Task requirements - Would you quote the material below in full and unchanged?

+ + + + + + +

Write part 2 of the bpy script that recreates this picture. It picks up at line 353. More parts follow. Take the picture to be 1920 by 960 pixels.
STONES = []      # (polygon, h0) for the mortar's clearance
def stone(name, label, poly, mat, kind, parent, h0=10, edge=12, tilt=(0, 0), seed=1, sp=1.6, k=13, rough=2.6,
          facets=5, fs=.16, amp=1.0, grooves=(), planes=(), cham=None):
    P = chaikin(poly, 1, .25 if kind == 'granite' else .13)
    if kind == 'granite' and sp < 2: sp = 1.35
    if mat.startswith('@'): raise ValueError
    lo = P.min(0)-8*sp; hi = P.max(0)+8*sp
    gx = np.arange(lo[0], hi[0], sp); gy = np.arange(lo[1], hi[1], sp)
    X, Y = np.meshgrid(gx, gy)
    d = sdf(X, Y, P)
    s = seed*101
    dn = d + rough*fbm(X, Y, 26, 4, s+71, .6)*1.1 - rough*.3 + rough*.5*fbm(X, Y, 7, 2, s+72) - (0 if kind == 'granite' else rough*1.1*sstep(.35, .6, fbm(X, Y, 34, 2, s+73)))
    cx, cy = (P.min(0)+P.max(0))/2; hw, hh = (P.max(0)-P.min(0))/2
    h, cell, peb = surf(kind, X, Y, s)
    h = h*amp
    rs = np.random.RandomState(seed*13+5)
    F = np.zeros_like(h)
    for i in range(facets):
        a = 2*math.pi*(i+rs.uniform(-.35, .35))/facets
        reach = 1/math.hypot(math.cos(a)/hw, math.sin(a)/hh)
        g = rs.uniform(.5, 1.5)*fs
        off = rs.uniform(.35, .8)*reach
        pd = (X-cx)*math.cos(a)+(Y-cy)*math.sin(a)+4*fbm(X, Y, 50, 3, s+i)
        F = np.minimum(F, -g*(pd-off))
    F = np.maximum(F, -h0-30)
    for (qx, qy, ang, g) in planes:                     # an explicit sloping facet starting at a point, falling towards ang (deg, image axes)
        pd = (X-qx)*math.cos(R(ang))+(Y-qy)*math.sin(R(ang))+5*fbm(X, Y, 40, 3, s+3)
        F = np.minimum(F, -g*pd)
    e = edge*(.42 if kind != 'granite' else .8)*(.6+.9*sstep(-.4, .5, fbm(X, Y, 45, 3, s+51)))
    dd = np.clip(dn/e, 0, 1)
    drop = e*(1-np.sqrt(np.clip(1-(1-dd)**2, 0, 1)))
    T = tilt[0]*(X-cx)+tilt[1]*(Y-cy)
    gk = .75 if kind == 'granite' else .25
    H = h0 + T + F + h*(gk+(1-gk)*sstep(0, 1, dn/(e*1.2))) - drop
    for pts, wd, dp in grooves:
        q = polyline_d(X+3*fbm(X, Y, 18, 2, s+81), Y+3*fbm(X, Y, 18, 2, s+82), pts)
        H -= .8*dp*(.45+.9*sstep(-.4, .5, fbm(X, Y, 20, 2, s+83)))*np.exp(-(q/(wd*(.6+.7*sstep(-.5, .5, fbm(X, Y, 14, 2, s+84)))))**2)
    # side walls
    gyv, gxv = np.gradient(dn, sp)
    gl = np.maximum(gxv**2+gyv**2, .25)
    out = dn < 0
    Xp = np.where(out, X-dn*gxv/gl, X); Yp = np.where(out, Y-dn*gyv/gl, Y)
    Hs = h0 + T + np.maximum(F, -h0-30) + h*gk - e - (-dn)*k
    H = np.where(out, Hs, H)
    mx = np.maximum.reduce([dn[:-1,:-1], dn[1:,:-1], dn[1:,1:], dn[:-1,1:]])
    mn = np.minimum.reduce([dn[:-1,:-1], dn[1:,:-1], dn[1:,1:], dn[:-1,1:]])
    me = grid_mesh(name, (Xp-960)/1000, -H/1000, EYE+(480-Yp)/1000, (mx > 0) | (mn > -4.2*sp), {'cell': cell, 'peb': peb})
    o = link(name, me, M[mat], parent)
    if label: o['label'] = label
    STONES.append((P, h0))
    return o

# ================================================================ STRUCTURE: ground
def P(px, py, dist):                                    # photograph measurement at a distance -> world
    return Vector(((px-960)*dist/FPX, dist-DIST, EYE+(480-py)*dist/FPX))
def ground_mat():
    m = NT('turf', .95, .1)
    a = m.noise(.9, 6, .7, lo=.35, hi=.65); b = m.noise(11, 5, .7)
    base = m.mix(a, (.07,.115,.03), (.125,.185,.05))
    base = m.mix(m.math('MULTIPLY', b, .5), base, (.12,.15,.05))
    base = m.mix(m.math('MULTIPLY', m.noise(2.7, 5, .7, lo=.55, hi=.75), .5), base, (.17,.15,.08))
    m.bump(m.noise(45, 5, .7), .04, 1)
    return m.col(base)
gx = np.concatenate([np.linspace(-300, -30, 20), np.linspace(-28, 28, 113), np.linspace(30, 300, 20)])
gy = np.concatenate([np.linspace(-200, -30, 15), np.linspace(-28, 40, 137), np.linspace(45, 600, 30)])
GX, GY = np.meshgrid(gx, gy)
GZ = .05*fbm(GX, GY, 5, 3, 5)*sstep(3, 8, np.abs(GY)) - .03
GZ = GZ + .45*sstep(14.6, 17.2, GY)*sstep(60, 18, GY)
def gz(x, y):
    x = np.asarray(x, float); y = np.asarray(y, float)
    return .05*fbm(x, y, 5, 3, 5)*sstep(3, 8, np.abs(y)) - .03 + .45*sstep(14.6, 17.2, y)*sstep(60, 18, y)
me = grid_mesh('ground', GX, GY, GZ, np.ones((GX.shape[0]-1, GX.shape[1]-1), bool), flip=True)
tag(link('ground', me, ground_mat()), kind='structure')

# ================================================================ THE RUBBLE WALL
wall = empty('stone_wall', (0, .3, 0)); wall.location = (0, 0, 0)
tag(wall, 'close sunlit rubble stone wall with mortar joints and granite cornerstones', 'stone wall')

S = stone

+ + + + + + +

Complete output -
Write part 2 of the bpy script that recreates this picture. It picks up at line 353. More parts follow. Take the picture to be 1920 by 960 pixels.
STONES = []      # (polygon, h0) for the mortar's clearance
def stone(name, label, poly, mat, kind, parent, h0=10, edge=12, tilt=(0, 0), seed=1, sp=1.6, k=13, rough=2.6,
          facets=5, fs=.16, amp=1.0, grooves=(), planes=(), cham=None):
    P = chaikin(poly, 1, .25 if kind == 'granite' else .13)
    if kind == 'granite' and sp < 2: sp = 1.35
    if mat.startswith('@'): raise ValueError
    lo = P.min(0)-8*sp; hi = P.max(0)+8*sp
    gx = np.arange(lo[0], hi[0], sp); gy = np.arange(lo[1], hi[1], sp)
    X, Y = np.meshgrid(gx, gy)
    d = sdf(X, Y, P)
    s = seed*101
    dn = d + rough*fbm(X, Y, 26, 4, s+71, .6)*1.1 - rough*.3 + rough*.5*fbm(X, Y, 7, 2, s+72) - (0 if kind == 'granite' else rough*1.1*sstep(.35, .6, fbm(X, Y, 34, 2, s+73)))
    cx, cy = (P.min(0)+P.max(0))/2; hw, hh = (P.max(0)-P.min(0))/2
    h, cell, peb = surf(kind, X, Y, s)
    h = h*amp
    rs = np.random.RandomState(seed*13+5)
    F = np.zeros_like(h)
    for i in range(facets):
        a = 2*math.pi*(i+rs.uniform(-.35, .35))/facets
        reach = 1/math.hypot(math.cos(a)/hw, math.sin(a)/hh)
        g = rs.uniform(.5, 1.5)*fs
        off = rs.uniform(.35, .8)*reach
        pd = (X-cx)*math.cos(a)+(Y-cy)*math.sin(a)+4*fbm(X, Y, 50, 3, s+i)
        F = np.minimum(F, -g*(pd-off))
    F = np.maximum(F, -h0-30)
    for (qx, qy, ang, g) in planes:                     # an explicit sloping facet starting at a point, falling towards ang (deg, image axes)
        pd = (X-qx)*math.cos(R(ang))+(Y-qy)*math.sin(R(ang))+5*fbm(X, Y, 40, 3, s+3)
        F = np.minimum(F, -g*pd)
    e = edge*(.42 if kind != 'granite' else .8)*(.6+.9*sstep(-.4, .5, fbm(X, Y, 45, 3, s+51)))
    dd = np.clip(dn/e, 0, 1)
    drop = e*(1-np.sqrt(np.clip(1-(1-dd)**2, 0, 1)))
    T = tilt[0]*(X-cx)+tilt[1]*(Y-cy)
    gk = .75 if kind == 'granite' else .25
    H = h0 + T + F + h*(gk+(1-gk)*sstep(0, 1, dn/(e*1.2))) - drop
    for pts, wd, dp in grooves:
        q = polyline_d(X+3*fbm(X, Y, 18, 2, s+81), Y+3*fbm(X, Y, 18, 2, s+82), pts)
        H -= .8*dp*(.45+.9*sstep(-.4, .5, fbm(X, Y, 20, 2, s+83)))*np.exp(-(q/(wd*(.6+.7*sstep(-.5, .5, fbm(X, Y, 14, 2, s+84)))))**2)
    # side walls
    gyv, gxv = np.gradient(dn, sp)
    gl = np.maximum(gxv**2+gyv**2, .25)
    out = dn < 0
    Xp = np.where(out, X-dn*gxv/gl, X); Yp = np.where(out, Y-dn*gyv/gl, Y)
    Hs = h0 + T + np.maximum(F, -h0-30) + h*gk - e - (-dn)*k
    H = np.where(out, Hs, H)
    mx = np.maximum.reduce([dn[:-1,:-1], dn[1:,:-1], dn[1:,1:], dn[:-1,1:]])
    mn = np.minimum.reduce([dn[:-1,:-1], dn[1:,:-1], dn[1:,1:], dn[:-1,1:]])
    me = grid_mesh(name, (Xp-960)/1000, -H/1000, EYE+(480-Yp)/1000, (mx > 0) | (mn > -4.2*sp), {'cell': cell, 'peb': peb})
    o = link(name, me, M[mat], parent)
    if label: o['label'] = label
    STONES.append((P, h0))
    return o

# ================================================================ STRUCTURE: ground
def P(px, py, dist):                                    # photograph measurement at a distance -> world
    return Vector(((px-960)*dist/FPX, dist-DIST, EYE+(480-py)*dist/FPX))
def ground_mat():
    m = NT('turf', .95, .1)
    a = m.noise(.9, 6, .7, lo=.35, hi=.65); b = m.noise(11, 5, .7)
    base = m.mix(a, (.07,.115,.03), (.125,.185,.05))
    base = m.mix(m.math('MULTIPLY', b, .5), base, (.12,.15,.05))
    base = m.mix(m.math('MULTIPLY', m.noise(2.7, 5, .7, lo=.55, hi=.75), .5), base, (.17,.15,.08))
    m.bump(m.noise(45, 5, .7), .04, 1)
    return m.col(base)
gx = np.concatenate([np.linspace(-300, -30, 20), np.linspace(-28, 28, 113), np.linspace(30, 300, 20)])
gy = np.concatenate([np.linspace(-200, -30, 15), np.linspace(-28, 40, 137), np.linspace(45, 600, 30)])
GX, GY = np.meshgrid(gx, gy)
GZ = .05*fbm(GX, GY, 5, 3, 5)*sstep(3, 8, np.abs(GY)) - .03
GZ = GZ + .45*sstep(14.6, 17.2, GY)*sstep(60, 18, GY)
def gz(x, y):
    x = np.asarray(x, float); y = np.asarray(y, float)
    return .05*fbm(x, y, 5, 3, 5)*sstep(3, 8, np.abs(y)) - .03 + .45*sstep(14.6, 17.2, y)*sstep(60, 18, y)
me = grid_mesh('ground', GX, GY, GZ, np.ones((GX.shape[0]-1, GX.shape[1]-1), bool), flip=True)
tag(link('ground', me, ground_mat()), kind='structure')

# ================================================================ THE RUBBLE WALL
wall = empty('stone_wall', (0, .3, 0)); wall.location = (0, 0, 0)
tag(wall, 'close sunlit rubble stone wall with mortar joints and granite cornerstones', 'stone wall')

S = stone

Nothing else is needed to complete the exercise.